The work is scored for an expanded string orchestra divided into three parts: orchestra I, a full-sized string orchestra; orchestra II, a single desk from each section (ideally placed apart from Orchestra I); and a string quartet. Vaughan Williams makes this configuration resemble an organ in sound, with the quartet representing the swell division, orchestra II the choir division, and orchestra I the great division; it is difficult to listen to this piece without imagining the acoustics inside a church.

In structure this piece resembles the Elizabethan-age "fantasy." The theme is heard in its entirety three times during the course of the work, but the music grows from the theme's constituent motives or fragments, with variations upon them. A secondary melody, based on the original, is first heard on the solo viola about a third of the way into the Fantasia, and this theme forms the climax of the work about five minutes before the end.

Tallis's original tune is in the Phrygian mode and was one of nine he contributed to the Psalter of 1567 for the first Anglican Archbishop of Canterbury, Matthew Parker. When Vaughan Williams edited the English Hymnal of 1906, he also included this melody (number 92). Tallis's original words to the hymn were:

"Why fum'th in fight the Gentiles spite, in fury raging stout?
Why tak'th in hand the people fond, vain things to bring about?
The Kings arise, the Lords devise, in counsels met thereto,
against the Lord with false accord, against His Christ they go."[1]

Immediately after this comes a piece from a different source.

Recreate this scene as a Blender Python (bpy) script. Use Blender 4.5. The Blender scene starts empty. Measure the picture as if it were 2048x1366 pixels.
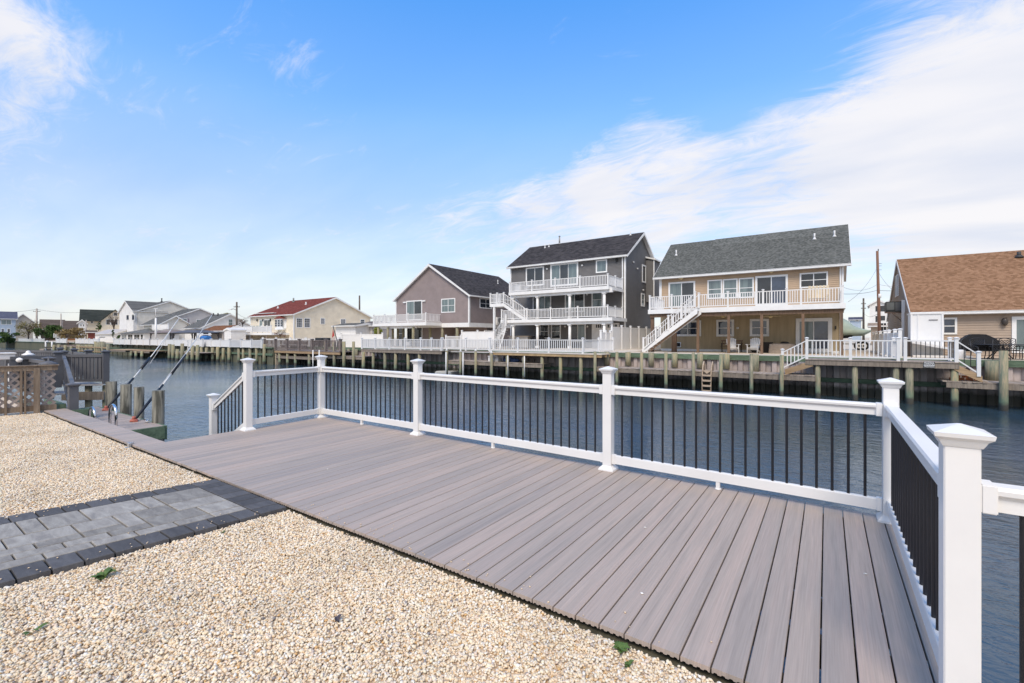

This work, with its pleasing melodies, has been featured in several movies. It was played in the 1988 film Remando al viento with Hugh Grant and Elizabeth Hurley, was prominently featured in the 2003 film Master and Commander: The Far Side of the World with Russell Crowe, and was seamlessly woven into the post-crucifixion music of John Debney's score to the 2004 film The Passion of the Christ. New Yorker critic Alex Ross has noted in his blog that the love theme from the movie Troy bears resemblance to Fantasia.[2]